Hours later, one Baltimore County police officer, Charles Huckeba, lay dead and another, John Stem, was critically wounded. The 19-year-old gunman, Albert Fessenden, was killed by a police sniper.

Paralyzed after the shooting, Stem was awarded the department's Medal of Honor for his courage during the siege; he died last year.

Huckeba and Stem were among those memorialized yesterday at Courthouse Plaza in Towson during the county's 23rd annual ceremony in honor of officers whose deaths were duty-related or in service to the county.

"We gather today with another officer's name engraved on the memorial, John Stem," Police Chief Terrence B. Sheridan told a crowd of about 200 people.

"John Stem died last year as the result of action on July 6, 1977, when a guy smoking PCP gathered 10 weapons around him and started shooting," Sheridan said.

A number of county and state officials attended the solemn service held in front of a granite memorial bearing the names of the six officers who died in service to the county or, as in Stem's case, from injuries suffered while on their assignments.

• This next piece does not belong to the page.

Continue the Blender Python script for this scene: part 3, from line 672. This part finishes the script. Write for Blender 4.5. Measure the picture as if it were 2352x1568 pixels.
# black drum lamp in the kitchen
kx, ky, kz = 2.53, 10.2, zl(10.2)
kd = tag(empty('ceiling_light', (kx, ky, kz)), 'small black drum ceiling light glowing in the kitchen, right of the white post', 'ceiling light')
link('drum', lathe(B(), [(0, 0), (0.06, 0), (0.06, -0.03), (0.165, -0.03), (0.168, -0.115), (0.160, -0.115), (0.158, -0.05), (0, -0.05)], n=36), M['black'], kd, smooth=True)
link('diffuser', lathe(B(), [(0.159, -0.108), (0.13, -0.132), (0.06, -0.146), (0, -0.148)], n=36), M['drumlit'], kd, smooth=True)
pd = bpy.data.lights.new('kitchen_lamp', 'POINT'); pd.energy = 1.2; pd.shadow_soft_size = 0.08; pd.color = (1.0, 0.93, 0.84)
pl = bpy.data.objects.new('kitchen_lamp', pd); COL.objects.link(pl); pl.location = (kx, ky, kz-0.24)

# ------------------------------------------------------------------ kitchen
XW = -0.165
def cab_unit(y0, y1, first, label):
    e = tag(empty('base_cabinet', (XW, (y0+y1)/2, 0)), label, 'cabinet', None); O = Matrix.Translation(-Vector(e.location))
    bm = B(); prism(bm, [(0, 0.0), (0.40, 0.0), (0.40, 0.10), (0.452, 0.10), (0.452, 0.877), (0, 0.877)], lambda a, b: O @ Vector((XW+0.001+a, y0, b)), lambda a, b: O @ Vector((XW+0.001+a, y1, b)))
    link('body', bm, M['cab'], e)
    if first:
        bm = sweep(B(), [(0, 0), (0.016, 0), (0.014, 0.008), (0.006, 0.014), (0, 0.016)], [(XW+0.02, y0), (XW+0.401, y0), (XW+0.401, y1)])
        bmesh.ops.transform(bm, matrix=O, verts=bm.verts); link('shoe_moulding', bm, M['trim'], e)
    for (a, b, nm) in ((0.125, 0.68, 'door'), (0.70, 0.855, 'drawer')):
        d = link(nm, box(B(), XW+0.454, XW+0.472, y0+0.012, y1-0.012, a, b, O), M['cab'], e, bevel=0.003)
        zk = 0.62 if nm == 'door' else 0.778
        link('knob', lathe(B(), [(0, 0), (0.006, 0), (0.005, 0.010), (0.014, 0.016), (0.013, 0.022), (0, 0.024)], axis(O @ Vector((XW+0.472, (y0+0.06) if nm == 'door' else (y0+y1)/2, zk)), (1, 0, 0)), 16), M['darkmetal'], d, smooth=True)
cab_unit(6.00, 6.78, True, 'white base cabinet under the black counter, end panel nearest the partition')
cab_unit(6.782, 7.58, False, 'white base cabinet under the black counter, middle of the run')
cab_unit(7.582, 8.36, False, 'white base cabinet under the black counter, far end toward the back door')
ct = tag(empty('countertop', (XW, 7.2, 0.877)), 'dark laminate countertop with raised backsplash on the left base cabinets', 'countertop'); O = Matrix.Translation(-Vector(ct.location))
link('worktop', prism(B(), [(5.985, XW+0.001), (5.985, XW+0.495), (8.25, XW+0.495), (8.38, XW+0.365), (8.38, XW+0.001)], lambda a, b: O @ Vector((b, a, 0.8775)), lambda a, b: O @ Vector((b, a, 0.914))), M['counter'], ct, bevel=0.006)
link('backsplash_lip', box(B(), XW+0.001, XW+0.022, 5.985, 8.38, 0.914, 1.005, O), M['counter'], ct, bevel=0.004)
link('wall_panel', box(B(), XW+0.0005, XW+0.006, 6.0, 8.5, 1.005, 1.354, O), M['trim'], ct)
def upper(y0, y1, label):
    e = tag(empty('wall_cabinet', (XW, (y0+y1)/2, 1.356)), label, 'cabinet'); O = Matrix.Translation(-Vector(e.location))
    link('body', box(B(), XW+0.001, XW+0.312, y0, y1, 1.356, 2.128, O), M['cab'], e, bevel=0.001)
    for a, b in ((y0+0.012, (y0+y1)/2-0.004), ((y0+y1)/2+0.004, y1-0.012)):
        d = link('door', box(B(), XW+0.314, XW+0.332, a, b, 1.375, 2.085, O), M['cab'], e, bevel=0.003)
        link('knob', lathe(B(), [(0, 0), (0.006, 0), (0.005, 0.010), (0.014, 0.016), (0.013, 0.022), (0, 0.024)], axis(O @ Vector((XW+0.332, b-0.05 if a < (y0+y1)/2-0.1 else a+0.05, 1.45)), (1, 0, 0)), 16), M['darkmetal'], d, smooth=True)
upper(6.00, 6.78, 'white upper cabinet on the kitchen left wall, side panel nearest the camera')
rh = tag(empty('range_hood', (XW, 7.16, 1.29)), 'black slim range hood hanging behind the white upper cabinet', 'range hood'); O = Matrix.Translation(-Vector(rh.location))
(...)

Six wreaths were laid in honor of each officer. The others were:

Officer Edward Kuznar, killed in December 1969 when his patrol car was struck head-on by another vehicle that crossed a road in Kingsville. The police car was then hit by a truck.

Cpl. Samuel L. Snyder, fatally wounded in August 1983 by a gunman outside Bel-Loc Diner, at Loch Raven Boulevard and Taylor Avenue.

Officer Robert W. Zimmerman, struck and killed by several vehicles in the 600 block of Edmondson Ave. in November 1986.

Sgt. Bruce A. Prothero, shot and killed Feb. 7 last year during an armed robbery at J. Brown Jewelers in Pikesville, where he worked as a security guard.

County Executive C. A. Dutch Ruppersberger said the ceremony was important so that residents could be reminded of the daily sacrifices made by police officers.

"Sometimes, we take our police officers for granted," he said.

While surviving family members of the six honored officers clutched single roses, the department chaplain, the Rev. Harry Schill, spoke.

"We pause to remember and support the families," Schill said. "But it is important to remember the fallen and their stories. For when the stories die the identities fade and die. We are what we remember."